L’observation de la poursuite par une entreprise d’une exploitation déficitaire résulte du constat répété de pertes sur plusieurs exercices écoulés, et au moins les deux derniers.

Pour sa part, la détection de la cessation des paiements se fonde sur une échelle de temps plus courte et nécessite une évaluation sur une période à venir à très court terme, généralement située à l’intérieur d’un même exercice (l’exercice en cours), de l’actif disponible et du passif immédiatement exigible.

A cet égard, la poursuite d’une exploitation déficitaire n’est pas automatiquement synonyme de cessation des paiements. Ainsi, la continuité de l’exploitation même déficitaire d’un exercice sur l’autre peut être assurée par la fourniture de moyens abusifs, ruineux, voire frauduleux.
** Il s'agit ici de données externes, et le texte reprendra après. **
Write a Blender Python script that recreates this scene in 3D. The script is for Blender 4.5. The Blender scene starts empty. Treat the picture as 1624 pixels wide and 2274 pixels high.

C’est le cas, par exemple, de l’usage détourné de crédits bancaires aux seules fins de masquer l’insuffisance d’actif réellement disponible et donc une cessation des paiements parfois assez ancienne.

Bon à savoir : l’exploitation poursuivie dans de telles conditions caractérise une faute de gestion du dirigeant, au même titre que l’omission pure et simple de toute déclaration par ce dernier de la cessation des paiements.

Les entreprises pouvant faire l’objet d’une cessation des paiements

Les personnes suivantes peuvent faire l’objet d’une cessation des paiements :

Toute personne physique exerçant une activité soit commerciale (commerçant immatriculé ou non au RCS ; auto-entrepreneur exerçant ce type d’activité), soit artisanale (artisan inscrit ou non au répertoire des métiers ; auto-entrepreneur exerçant ce type d’activité), soit libérale, soit agricole ;

Toute personne physique ayant la qualité d’entrepreneur individuel à responsabilité limitée (EIRL) ;

Toute personne morale de droit privé, dont principalement : les sociétés (unipersonnelles ou pluripersonnelles) commerciales, les sociétés civiles, les groupements d’intérêt économique, les établissements de crédit.

La cessation des paiements ne peut pas être appliquée aux personnes suivantes :

les particuliers en cours de procédures de surendettement ;

les personnes physiques domiciliées en Alsace et en Moselle ;

les établissements de crédit ;

les personnes visées par l’extension d’une procédure collective déjà ouverte vis-à-vis d’une société, en cas de confusion de leur patrimoine avec celui de cette société :

- une ou plusieurs sociétés d’un même groupe en cas de procédure sauvegarde, de redressement ou de liquidation judiciaire affectant déjà une société du même groupe,

- l’associé ayant confondu son patrimoine avec celui d’une société faisant déjà l’objet d’une procédure de sauvegarde, de redressement ou de liquidation judiciaire,

- le dirigeant d’une société qui fait déjà l’objet d’une procédure de sauvegarde, de redressement ou de liquidation judiciaire.